───── Data segment
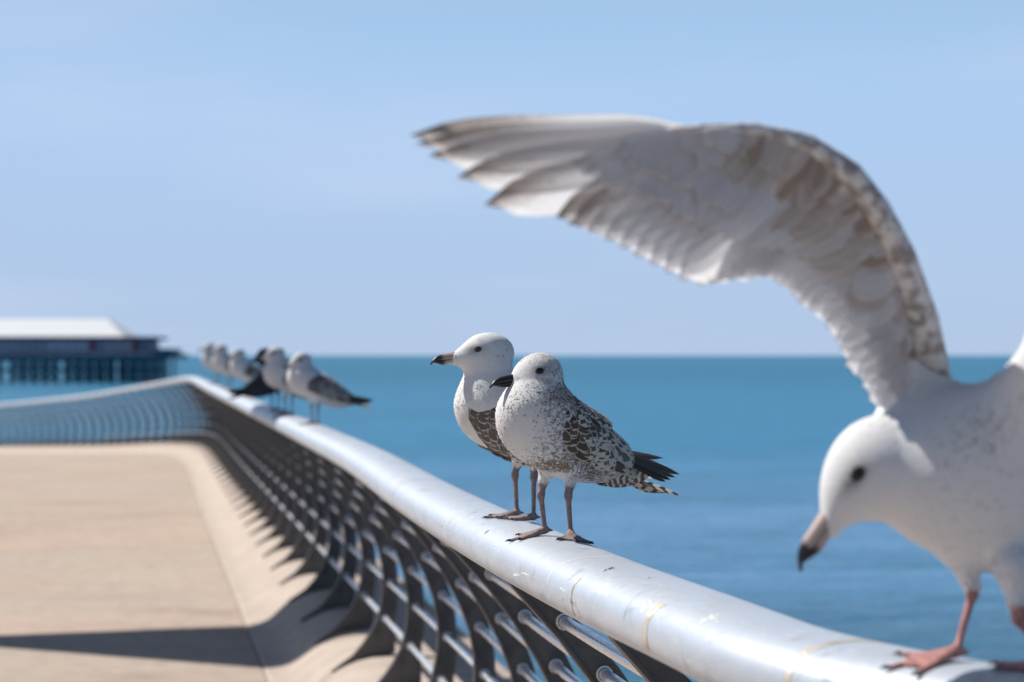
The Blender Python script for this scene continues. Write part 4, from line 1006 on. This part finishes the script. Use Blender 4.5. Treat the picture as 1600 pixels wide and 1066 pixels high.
# --- the group farther along the handrail
def far_gull(label, px, d, rz, pal, wmats, scale=1.0, hd=(1, .05, -.06), Hp=(.070, 0, .342), bmat=None, dz=0.0, h=.005, tuck=0.0):
    X = (px-800)/F*d; z = rail_surface(X, d)
    g = Gull('gull', label, 'gull', 'gulls standing on the handrail', (X, d, z), R(rz), h, pal, scale)
    b = g.B; Hp = np.array(Hp, float)
    b.ell((-.030, 0, .188), (.165, .074, .076), (.88, 0, .47), .03); b.ell((.060, 0, .232), (.084, .072, .080), (.8, 0, .6), .03)
    b.ell((-.15, 0, .135), (.075, .036, .034), (.93, 0, .36), .04); b.cap((.060, 0, .262), Hp - np.array((0, 0, .035)), .062, .046, .03)
    f = np.array(hd, float); f /= np.linalg.norm(f)
    b.ell(Hp, (.054, .040, .043), f, .02); b.ell(Hp + f*.036 + np.array((0, 0, -.010)), (.030, .024, .021), f, .02); b.ell(Hp - np.array((0, 0, .022)), (.042, .038, .032), f, .02)
    b.cap(Hp + f*.050 - np.array((0, 0, .014)), Hp + f*.068 - np.array((0, 0, .017)), .016, .0105, .014)
    g.leg((.000, -.034, .150), (.010, -.034, .092), (.006, -.033), 0); g.leg((-.020, .034, .150), (-.016, .036, .092), (-.016, .034), -6)
    g.blobs = [((.10, 0, .24), (.08, .08, .08), .0), (tuple(Hp), (.06, .06, .05), .05), ((.0, 0, .32), (.05, .06, .05), .5), ((-.02, 0, .13), (.12, .08, .04), .4)]
    g.skin(Hp, f, eye=(.022, .036, .008)); g.bill((.058, 0, -.0145), .060, 1.1, bmat or BILL_B, 3)
    T = wing_table(.075, -.215, .225, .112, .080, .078)
    for s in (1, -1): folded_wing(g, T, s, wmats, prim_dir=((-1, 0, -.22), (0, .02, .10)), prim_len=.15, detail=.6)
    tail(g, (-.19, 0, .115), (-1, 0, -.30), (0, 0, 1), wmats, 5, 22); return g
PF = dict(skin=SK_G, white=(0.73, 0.72, 0.70), dark=(0.26, 0.22, 0.19), mark0=.38, patch=.7)
PDK = dict(skin=SK_D, white=(0.05, 0.06, 0.08), dark=(0.02, 0.025, 0.03), mark0=.5, patch=0)
far_gull('grey-winged gull with a dark tail, the nearest bird of the far group', 491, 10.1, 193, PF, MG, .98, hd=(1, .35, -.16), Hp=(.066, 0, .330))
far_gull('upright white-breasted gull looking left beside the dark slate bird', 450, 11.7, 200, PF, MG, 1.04)
dk = far_gull('dark slate bird with black tail turned towards the paving, behind the upright white gull', 431, 12.5, 22, PDK, MD, 1.0, hd=(-.95, -.1, -.28), Hp=(-.065, .02, .352), bmat=BILL_D)
far_gull('buff-bellied gull between the dark bird and the two distant gulls', 386, 17.4, 205, PF, MG, 1.08)
far_gull('fluffed white gull with grey wing, next to last along the handrail', 358, 20.8, 200, PF, MG, 1.22)
far_gull('most distant white gull, last along the handrail by the bend', 339, 23.8, 205, PF, MG, 1.30)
──────────
## [Stated problem]
Omit every picture while copying the listing above exactly.

## [Result]
The Blender Python script for this scene continues. Write part 4, from line 1006 on. This part finishes the script. Use Blender 4.5. Treat the picture as 1600 pixels wide and 1066 pixels high.
# --- the group farther along the handrail
def far_gull(label, px, d, rz, pal, wmats, scale=1.0, hd=(1, .05, -.06), Hp=(.070, 0, .342), bmat=None, dz=0.0, h=.005, tuck=0.0):
    X = (px-800)/F*d; z = rail_surface(X, d)
    g = Gull('gull', label, 'gull', 'gulls standing on the handrail', (X, d, z), R(rz), h, pal, scale)
    b = g.B; Hp = np.array(Hp, float)
    b.ell((-.030, 0, .188), (.165, .074, .076), (.88, 0, .47), .03); b.ell((.060, 0, .232), (.084, .072, .080), (.8, 0, .6), .03)
    b.ell((-.15, 0, .135), (.075, .036, .034), (.93, 0, .36), .04); b.cap((.060, 0, .262), Hp - np.array((0, 0, .035)), .062, .046, .03)
    f = np.array(hd, float); f /= np.linalg.norm(f)
    b.ell(Hp, (.054, .040, .043), f, .02); b.ell(Hp + f*.036 + np.array((0, 0, -.010)), (.030, .024, .021), f, .02); b.ell(Hp - np.array((0, 0, .022)), (.042, .038, .032), f, .02)
    b.cap(Hp + f*.050 - np.array((0, 0, .014)), Hp + f*.068 - np.array((0, 0, .017)), .016, .0105, .014)
    g.leg((.000, -.034, .150), (.010, -.034, .092), (.006, -.033), 0); g.leg((-.020, .034, .150), (-.016, .036, .092), (-.016, .034), -6)
    g.blobs = [((.10, 0, .24), (.08, .08, .08), .0), (tuple(Hp), (.06, .06, .05), .05), ((.0, 0, .32), (.05, .06, .05), .5), ((-.02, 0, .13), (.12, .08, .04), .4)]
    g.skin(Hp, f, eye=(.022, .036, .008)); g.bill((.058, 0, -.0145), .060, 1.1, bmat or BILL_B, 3)
    T = wing_table(.075, -.215, .225, .112, .080, .078)
    for s in (1, -1): folded_wing(g, T, s, wmats, prim_dir=((-1, 0, -.22), (0, .02, .10)), prim_len=.15, detail=.6)
    tail(g, (-.19, 0, .115), (-1, 0, -.30), (0, 0, 1), wmats, 5, 22); return g
PF = dict(skin=SK_G, white=(0.73, 0.72, 0.70), dark=(0.26, 0.22, 0.19), mark0=.38, patch=.7)
PDK = dict(skin=SK_D, white=(0.05, 0.06, 0.08), dark=(0.02, 0.025, 0.03), mark0=.5, patch=0)
far_gull('grey-winged gull with a dark tail, the nearest bird of the far group', 491, 10.1, 193, PF, MG, .98, hd=(1, .35, -.16), Hp=(.066, 0, .330))
far_gull('upright white-breasted gull looking left beside the dark slate bird', 450, 11.7, 200, PF, MG, 1.04)
dk = far_gull('dark slate bird with black tail turned towards the paving, behind the upright white gull', 431, 12.5, 22, PDK, MD, 1.0, hd=(-.95, -.1, -.28), Hp=(-.065, .02, .352), bmat=BILL_D)
far_gull('buff-bellied gull between the dark bird and the two distant gulls', 386, 17.4, 205, PF, MG, 1.08)
far_gull('fluffed white gull with grey wing, next to last along the handrail', 358, 20.8, 200, PF, MG, 1.22)
far_gull('most distant white gull, last along the handrail by the bend', 339, 23.8, 205, PF, MG, 1.30)